The US media's scaremongering that the US has been under cyberattacks from China in the past few weeks is just another example of this tactic. It seems to suggest that the cybertroops in the Pentagon, which has many of the world's top hackers, are less competent than their Chinese counterparts, and that their job at the Pentagon is just playing video games.

It is no secret that the US was behind the cyberattack on Iran's nuclear facilities. But in the US you rarely hear this, you only hear that countries like China and Russia are the culprits for any cyberattacks, despite the fact that China itself has been a victim of numerous vicious cyberattacks, including many that originated in the US.

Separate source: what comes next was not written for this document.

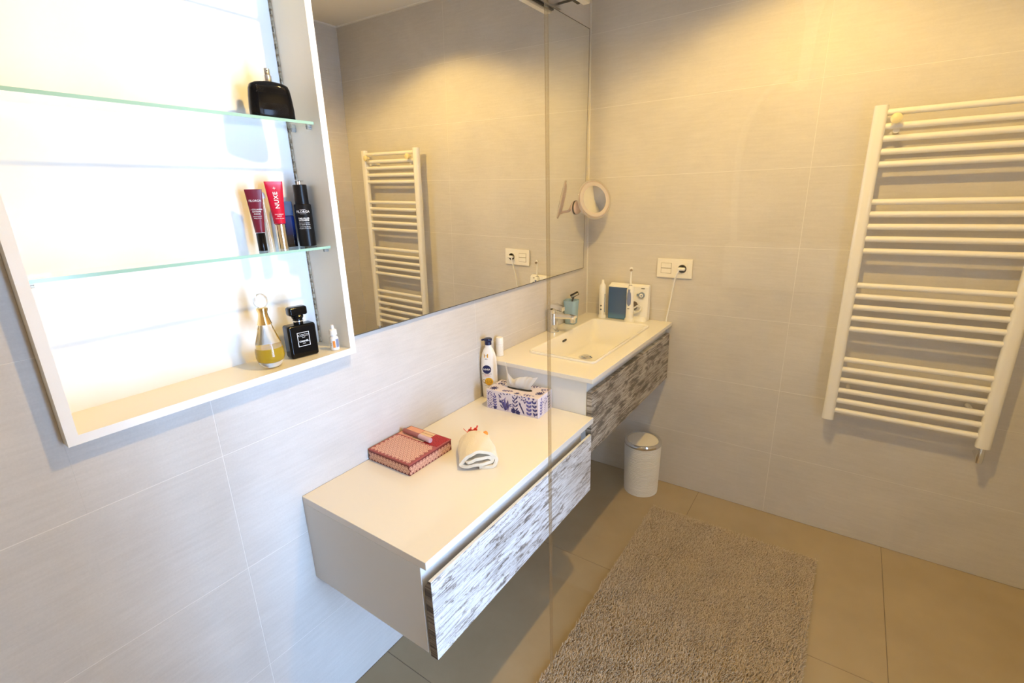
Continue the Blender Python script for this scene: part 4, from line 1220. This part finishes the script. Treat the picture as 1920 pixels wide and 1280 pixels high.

Richard Hofstadter, an American historian, wrote in his article The Paranoid Style of American Politics,published in Harper's magazine in 1964, that American politics has often been an arena for angry minds.

He described this as "an old and recurrent phenomenon in our public life which has been frequently linked with movements of suspicious discontent", whether in politicians' suspicions of immigrants or McCarthyist panicking about communist infiltration.

In fact, China is not the only victim of such paranoia. American politicians themselves have also fallen prey to it. Just look at the hats Obama's opponents try to put on his head: Maoist, Socialist and Islamist.